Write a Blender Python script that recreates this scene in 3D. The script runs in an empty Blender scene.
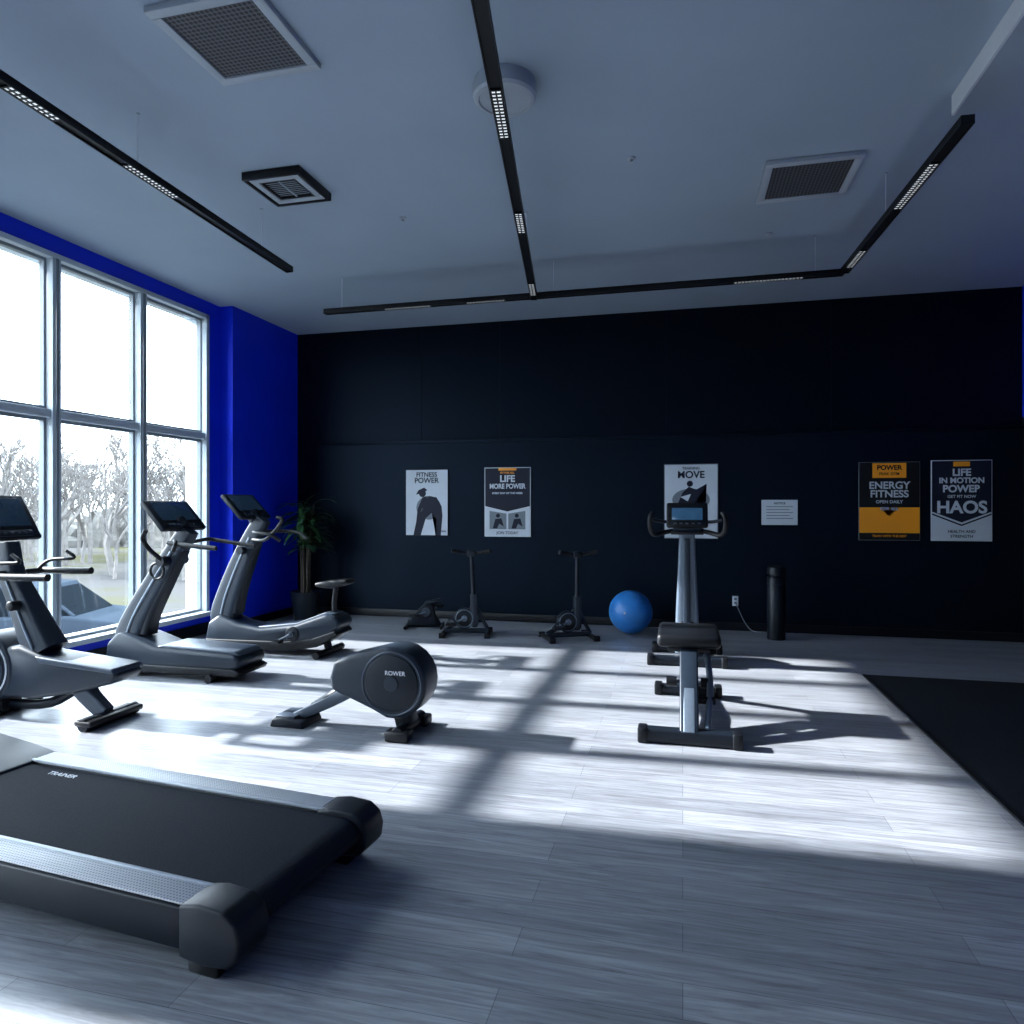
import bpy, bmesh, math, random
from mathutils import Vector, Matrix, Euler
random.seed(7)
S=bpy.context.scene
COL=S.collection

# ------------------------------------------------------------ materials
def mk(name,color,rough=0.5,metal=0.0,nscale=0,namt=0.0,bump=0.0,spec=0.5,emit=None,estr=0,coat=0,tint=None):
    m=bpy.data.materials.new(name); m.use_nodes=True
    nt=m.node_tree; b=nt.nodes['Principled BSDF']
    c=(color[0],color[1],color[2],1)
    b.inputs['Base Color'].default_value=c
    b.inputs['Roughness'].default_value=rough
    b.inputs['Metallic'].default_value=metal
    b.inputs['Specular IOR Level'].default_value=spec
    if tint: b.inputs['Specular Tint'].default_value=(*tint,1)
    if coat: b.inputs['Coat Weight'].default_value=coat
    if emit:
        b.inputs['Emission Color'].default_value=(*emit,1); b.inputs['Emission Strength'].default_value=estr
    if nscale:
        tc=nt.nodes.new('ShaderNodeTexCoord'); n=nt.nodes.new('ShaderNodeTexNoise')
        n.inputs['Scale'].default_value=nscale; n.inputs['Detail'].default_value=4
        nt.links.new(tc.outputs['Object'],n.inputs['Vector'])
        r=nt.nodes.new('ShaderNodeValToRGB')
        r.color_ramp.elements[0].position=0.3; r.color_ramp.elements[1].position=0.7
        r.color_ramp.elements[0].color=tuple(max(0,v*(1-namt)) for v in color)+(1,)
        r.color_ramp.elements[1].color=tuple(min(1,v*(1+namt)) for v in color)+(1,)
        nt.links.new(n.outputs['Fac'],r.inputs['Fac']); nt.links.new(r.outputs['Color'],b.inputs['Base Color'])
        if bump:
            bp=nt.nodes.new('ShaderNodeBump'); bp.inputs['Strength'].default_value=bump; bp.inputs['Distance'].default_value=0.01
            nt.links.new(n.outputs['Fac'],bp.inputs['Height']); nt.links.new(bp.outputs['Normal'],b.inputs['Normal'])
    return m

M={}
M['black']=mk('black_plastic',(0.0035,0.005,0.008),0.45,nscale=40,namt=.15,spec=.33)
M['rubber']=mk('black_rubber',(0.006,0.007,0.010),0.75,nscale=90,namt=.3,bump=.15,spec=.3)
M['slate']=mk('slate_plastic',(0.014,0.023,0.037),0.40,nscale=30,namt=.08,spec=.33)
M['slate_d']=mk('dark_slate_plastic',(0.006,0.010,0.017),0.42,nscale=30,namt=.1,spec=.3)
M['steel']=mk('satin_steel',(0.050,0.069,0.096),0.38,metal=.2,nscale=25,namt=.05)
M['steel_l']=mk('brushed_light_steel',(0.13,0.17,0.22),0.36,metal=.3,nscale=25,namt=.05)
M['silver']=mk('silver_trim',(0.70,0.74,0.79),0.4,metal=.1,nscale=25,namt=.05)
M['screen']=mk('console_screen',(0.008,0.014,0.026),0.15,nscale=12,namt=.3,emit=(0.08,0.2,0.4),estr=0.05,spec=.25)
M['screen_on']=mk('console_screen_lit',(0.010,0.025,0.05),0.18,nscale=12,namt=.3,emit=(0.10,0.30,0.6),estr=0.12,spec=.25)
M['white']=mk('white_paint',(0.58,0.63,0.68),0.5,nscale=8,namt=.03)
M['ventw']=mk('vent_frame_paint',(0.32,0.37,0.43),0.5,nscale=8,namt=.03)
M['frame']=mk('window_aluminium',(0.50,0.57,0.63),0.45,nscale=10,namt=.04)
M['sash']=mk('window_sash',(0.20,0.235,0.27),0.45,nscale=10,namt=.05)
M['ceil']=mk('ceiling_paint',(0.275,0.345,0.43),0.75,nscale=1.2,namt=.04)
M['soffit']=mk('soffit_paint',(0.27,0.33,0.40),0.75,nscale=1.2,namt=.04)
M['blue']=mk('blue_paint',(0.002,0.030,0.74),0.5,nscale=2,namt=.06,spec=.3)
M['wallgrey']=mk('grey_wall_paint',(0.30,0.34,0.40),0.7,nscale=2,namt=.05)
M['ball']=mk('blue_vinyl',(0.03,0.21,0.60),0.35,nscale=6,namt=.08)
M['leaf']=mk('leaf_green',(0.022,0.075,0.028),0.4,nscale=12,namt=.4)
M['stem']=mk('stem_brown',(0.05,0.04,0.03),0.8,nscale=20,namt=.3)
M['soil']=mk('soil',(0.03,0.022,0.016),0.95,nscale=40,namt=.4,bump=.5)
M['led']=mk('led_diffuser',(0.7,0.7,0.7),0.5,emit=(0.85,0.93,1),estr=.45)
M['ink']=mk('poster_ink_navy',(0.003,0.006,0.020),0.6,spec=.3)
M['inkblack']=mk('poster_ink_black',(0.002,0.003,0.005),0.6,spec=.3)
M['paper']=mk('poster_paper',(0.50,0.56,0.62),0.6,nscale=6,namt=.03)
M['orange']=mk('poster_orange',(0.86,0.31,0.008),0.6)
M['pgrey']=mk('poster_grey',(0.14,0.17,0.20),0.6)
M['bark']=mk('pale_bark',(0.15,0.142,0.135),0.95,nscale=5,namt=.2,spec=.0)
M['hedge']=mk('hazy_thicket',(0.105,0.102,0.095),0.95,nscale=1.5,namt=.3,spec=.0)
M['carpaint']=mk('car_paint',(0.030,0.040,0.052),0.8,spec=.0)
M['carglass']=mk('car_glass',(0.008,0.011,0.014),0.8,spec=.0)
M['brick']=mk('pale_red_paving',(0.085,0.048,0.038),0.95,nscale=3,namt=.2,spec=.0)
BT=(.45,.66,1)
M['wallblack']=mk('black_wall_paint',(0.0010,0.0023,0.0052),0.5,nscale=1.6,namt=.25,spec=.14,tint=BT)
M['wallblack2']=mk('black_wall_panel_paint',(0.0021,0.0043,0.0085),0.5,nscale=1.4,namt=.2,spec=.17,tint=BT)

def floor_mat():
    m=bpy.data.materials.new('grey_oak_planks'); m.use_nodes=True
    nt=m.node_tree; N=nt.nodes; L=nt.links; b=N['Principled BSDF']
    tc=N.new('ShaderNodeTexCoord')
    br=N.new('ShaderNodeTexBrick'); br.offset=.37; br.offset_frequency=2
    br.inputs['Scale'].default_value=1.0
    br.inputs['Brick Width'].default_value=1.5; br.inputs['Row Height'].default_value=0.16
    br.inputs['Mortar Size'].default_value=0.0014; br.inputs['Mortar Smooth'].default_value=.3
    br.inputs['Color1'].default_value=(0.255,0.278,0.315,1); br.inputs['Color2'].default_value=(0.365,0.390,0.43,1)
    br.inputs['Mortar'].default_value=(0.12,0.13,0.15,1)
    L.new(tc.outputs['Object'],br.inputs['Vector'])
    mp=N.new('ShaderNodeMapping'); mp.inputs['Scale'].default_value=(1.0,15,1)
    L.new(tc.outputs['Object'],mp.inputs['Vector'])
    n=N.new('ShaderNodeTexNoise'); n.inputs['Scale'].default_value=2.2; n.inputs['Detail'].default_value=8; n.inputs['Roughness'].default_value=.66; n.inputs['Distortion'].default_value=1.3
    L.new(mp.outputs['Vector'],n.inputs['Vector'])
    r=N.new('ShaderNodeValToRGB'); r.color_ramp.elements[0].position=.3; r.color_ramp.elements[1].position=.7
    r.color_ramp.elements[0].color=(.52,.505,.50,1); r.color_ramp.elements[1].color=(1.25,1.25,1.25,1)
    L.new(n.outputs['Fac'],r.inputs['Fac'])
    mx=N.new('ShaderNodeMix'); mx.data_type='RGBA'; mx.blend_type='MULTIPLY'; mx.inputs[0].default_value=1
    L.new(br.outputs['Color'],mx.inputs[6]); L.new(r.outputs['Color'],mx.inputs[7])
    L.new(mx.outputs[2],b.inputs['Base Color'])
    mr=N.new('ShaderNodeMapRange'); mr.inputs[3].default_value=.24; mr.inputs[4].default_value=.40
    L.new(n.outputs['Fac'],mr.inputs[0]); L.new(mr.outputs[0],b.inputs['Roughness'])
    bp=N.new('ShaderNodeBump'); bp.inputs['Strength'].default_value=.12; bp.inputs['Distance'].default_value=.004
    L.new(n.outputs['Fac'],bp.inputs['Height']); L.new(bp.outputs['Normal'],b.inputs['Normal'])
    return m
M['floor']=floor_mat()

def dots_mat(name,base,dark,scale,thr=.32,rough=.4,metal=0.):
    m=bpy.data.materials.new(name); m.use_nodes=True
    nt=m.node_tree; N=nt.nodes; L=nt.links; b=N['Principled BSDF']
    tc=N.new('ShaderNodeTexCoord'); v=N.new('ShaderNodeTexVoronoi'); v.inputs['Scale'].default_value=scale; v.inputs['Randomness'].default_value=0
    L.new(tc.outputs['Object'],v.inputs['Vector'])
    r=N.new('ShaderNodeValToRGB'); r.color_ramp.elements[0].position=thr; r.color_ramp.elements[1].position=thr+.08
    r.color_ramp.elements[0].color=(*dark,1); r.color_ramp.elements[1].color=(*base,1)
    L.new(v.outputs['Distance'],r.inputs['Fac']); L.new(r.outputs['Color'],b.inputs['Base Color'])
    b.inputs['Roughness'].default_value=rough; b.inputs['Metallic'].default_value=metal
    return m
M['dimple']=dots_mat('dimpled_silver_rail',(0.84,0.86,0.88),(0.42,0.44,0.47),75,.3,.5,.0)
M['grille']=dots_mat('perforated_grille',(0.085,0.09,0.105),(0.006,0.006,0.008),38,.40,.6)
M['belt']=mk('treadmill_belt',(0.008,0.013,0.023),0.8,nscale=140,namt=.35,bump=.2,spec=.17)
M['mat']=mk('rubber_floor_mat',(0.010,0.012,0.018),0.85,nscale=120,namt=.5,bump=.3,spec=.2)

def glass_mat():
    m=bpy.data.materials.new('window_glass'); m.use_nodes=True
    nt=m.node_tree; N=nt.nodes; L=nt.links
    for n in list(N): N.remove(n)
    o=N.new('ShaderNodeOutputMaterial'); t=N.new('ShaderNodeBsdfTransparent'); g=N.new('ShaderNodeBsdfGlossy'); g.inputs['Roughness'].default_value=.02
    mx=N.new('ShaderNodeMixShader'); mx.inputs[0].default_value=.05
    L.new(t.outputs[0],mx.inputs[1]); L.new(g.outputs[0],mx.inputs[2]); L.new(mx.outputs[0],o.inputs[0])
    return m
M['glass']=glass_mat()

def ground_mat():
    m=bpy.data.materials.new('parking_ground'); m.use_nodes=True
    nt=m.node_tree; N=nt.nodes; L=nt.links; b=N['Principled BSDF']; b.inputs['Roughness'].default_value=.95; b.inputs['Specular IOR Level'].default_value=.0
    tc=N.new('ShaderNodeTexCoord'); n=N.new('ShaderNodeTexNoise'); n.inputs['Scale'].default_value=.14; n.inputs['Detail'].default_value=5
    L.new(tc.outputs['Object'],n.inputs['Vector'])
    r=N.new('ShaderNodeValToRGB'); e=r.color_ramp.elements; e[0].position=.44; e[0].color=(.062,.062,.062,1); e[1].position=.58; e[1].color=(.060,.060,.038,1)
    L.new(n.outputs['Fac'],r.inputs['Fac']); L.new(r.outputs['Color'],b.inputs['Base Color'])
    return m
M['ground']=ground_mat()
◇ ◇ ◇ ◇
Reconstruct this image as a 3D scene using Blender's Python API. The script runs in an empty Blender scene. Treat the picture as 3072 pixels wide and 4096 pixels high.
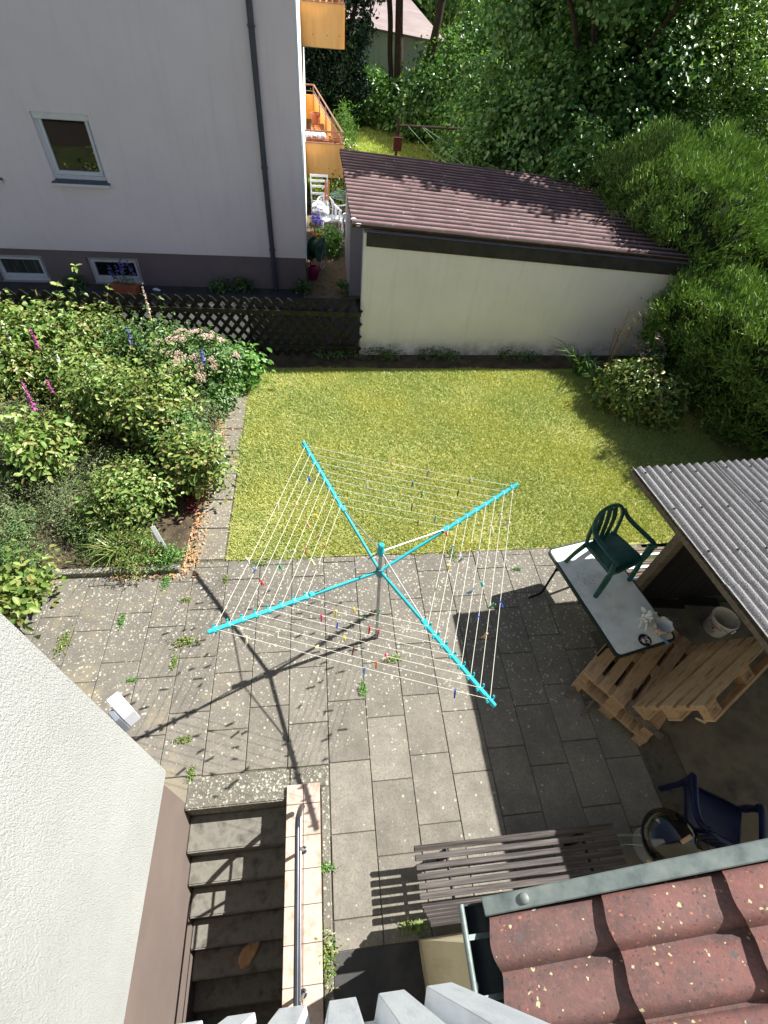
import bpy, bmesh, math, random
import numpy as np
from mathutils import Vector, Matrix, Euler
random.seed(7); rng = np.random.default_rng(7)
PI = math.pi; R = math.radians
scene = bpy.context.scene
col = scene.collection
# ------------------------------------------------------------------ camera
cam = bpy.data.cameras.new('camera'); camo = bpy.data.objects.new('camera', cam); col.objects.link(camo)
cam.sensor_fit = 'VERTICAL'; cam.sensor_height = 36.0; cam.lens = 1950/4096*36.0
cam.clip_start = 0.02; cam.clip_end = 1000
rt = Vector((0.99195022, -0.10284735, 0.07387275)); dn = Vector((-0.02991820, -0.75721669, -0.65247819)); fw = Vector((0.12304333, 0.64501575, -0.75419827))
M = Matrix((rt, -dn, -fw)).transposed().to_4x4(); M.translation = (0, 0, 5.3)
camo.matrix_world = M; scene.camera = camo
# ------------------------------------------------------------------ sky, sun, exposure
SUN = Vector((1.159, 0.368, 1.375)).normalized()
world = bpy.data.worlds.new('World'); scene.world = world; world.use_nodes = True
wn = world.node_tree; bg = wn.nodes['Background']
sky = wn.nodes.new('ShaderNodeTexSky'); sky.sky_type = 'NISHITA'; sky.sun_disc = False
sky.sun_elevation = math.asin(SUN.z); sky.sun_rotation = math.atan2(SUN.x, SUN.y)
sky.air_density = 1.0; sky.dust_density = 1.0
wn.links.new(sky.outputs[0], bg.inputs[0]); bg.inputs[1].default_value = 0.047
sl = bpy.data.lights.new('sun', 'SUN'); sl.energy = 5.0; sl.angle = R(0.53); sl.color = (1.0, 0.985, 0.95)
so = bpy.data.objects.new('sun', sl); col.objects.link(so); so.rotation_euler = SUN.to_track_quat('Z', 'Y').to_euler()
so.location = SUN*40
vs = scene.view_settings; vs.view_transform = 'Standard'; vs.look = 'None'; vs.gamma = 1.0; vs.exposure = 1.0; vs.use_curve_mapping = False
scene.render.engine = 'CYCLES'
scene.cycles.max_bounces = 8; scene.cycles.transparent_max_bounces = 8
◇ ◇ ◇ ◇
**Directive:** Leave the pictures out, and transcribe exactly the lines above starting at the one that contains "Write a Blender" and ending at the one that contains "COL=S.collection".

**Answer to the problem:**
Write a Blender Python script that recreates this scene in 3D. The script runs in an empty Blender scene.
import bpy, bmesh, math, random
from mathutils import Vector, Matrix, Euler
random.seed(7)
S=bpy.context.scene
COL=S.collection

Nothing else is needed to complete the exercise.